## TO DO
Each line of the material must be repeated precisely, with the pictures left out.

## INFORMATION SUPPLIED
####

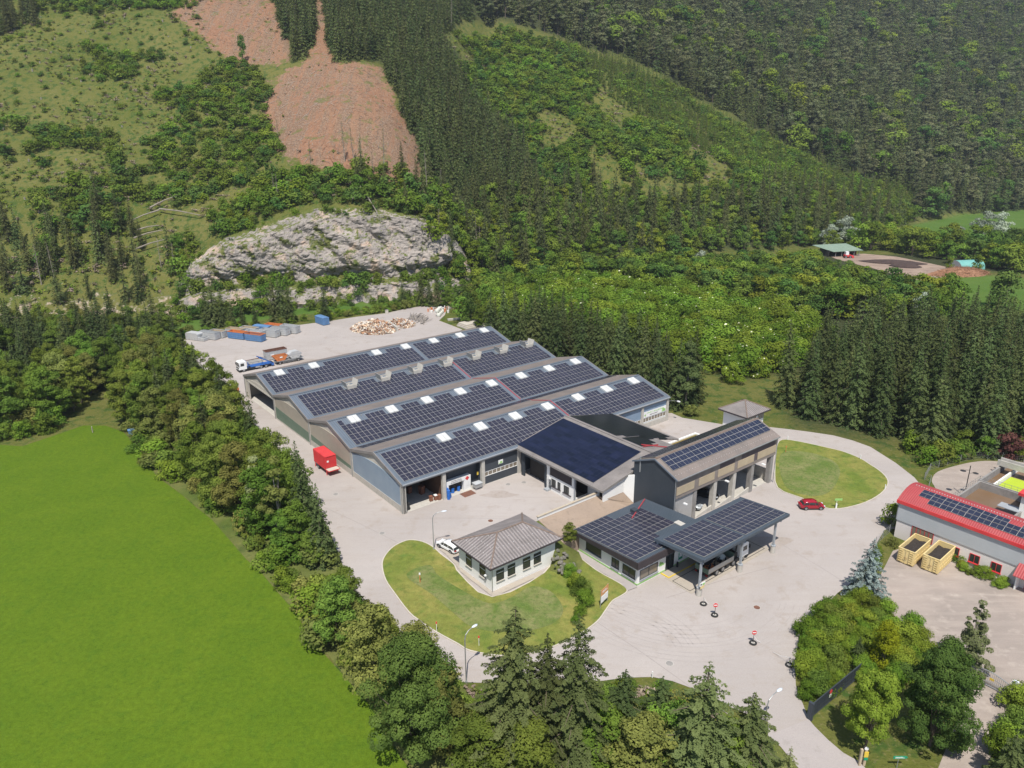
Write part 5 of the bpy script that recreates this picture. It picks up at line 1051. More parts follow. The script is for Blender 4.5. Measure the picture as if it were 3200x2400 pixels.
def truck_cab(t, x0, w=2.45, h=3.0, paint='truckw', zb=.75):
    """cab with nose at x0 facing -x"""
    q = MB(); q.prism([(x0, zb), (x0+2.2, zb), (x0+2.2, h-.15), (x0+2.0, h), (x0+.45, h), (x0+.12, h-.25), (x0+.02, 1.7), (x0, 1.5)], -w/2, w/2, 'y'); q.build('cab', MT[paint], t, bevel=.05)
    q = MB(); q.add([(x0+.0, -w/2+.12, 1.72), (x0+.0, w/2-.12, 1.72), (x0+.085, w/2-.16, h-.32), (x0+.085, -w/2+.16, h-.32)], [(0, 1, 2, 3)]); q.add([(x0-.03, y, z) for y, z in ((-w/2+.12, 1.72), (w/2-.12, 1.72))]+[(x0+.055, w/2-.16, h-.32), (x0+.055, -w/2+.16, h-.32)], [(0, 1, 2, 3)]); q.build('windscreen', MT['glass'], t, recalc=False)
    for s in (-1, 1):
        q = MB(); q.prism([(x0+.45, 1.75), (x0+1.5, 1.75), (x0+1.5, 2.55), (x0+.55, 2.55)], s*w/2-.01, s*w/2+.012, 'y'); q.build('side_window', MT['glass'], t)
        q = MB(); q.box(x0-.05, s*(w/2+.12)-.1, 1.9, x0+.05, s*(w/2+.12)+.1, 2.5); q.build('mirror', MT['black'], t)
        q = MB(); q.box(x0-.03, s*.9-.2, .75, x0+.02, s*.9+.2, .98); q.build('headlight', MT['lampg'], t)
    q = MB(); q.box(x0-.04, -w/2, .35, x0+.5, w/2, .72); q.box(x0-.03, -w/2+.2, 1.05, x0-.0, w/2-.2, 1.45); q.build('bumper', MT['black'], t)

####

## RESPONSE
Write part 5 of the bpy script that recreates this picture. It picks up at line 1051. More parts follow. The script is for Blender 4.5. Measure the picture as if it were 3200x2400 pixels.
def truck_cab(t, x0, w=2.45, h=3.0, paint='truckw', zb=.75):
    """cab with nose at x0 facing -x"""
    q = MB(); q.prism([(x0, zb), (x0+2.2, zb), (x0+2.2, h-.15), (x0+2.0, h), (x0+.45, h), (x0+.12, h-.25), (x0+.02, 1.7), (x0, 1.5)], -w/2, w/2, 'y'); q.build('cab', MT[paint], t, bevel=.05)
    q = MB(); q.add([(x0+.0, -w/2+.12, 1.72), (x0+.0, w/2-.12, 1.72), (x0+.085, w/2-.16, h-.32), (x0+.085, -w/2+.16, h-.32)], [(0, 1, 2, 3)]); q.add([(x0-.03, y, z) for y, z in ((-w/2+.12, 1.72), (w/2-.12, 1.72))]+[(x0+.055, w/2-.16, h-.32), (x0+.055, -w/2+.16, h-.32)], [(0, 1, 2, 3)]); q.build('windscreen', MT['glass'], t, recalc=False)
    for s in (-1, 1):
        q = MB(); q.prism([(x0+.45, 1.75), (x0+1.5, 1.75), (x0+1.5, 2.55), (x0+.55, 2.55)], s*w/2-.01, s*w/2+.012, 'y'); q.build('side_window', MT['glass'], t)
        q = MB(); q.box(x0-.05, s*(w/2+.12)-.1, 1.9, x0+.05, s*(w/2+.12)+.1, 2.5); q.build('mirror', MT['black'], t)
        q = MB(); q.box(x0-.03, s*.9-.2, .75, x0+.02, s*.9+.2, .98); q.build('headlight', MT['lampg'], t)
    q = MB(); q.box(x0-.04, -w/2, .35, x0+.5, w/2, .72); q.box(x0-.03, -w/2+.2, 1.05, x0-.0, w/2-.2, 1.45); q.build('bumper', MT['black'], t)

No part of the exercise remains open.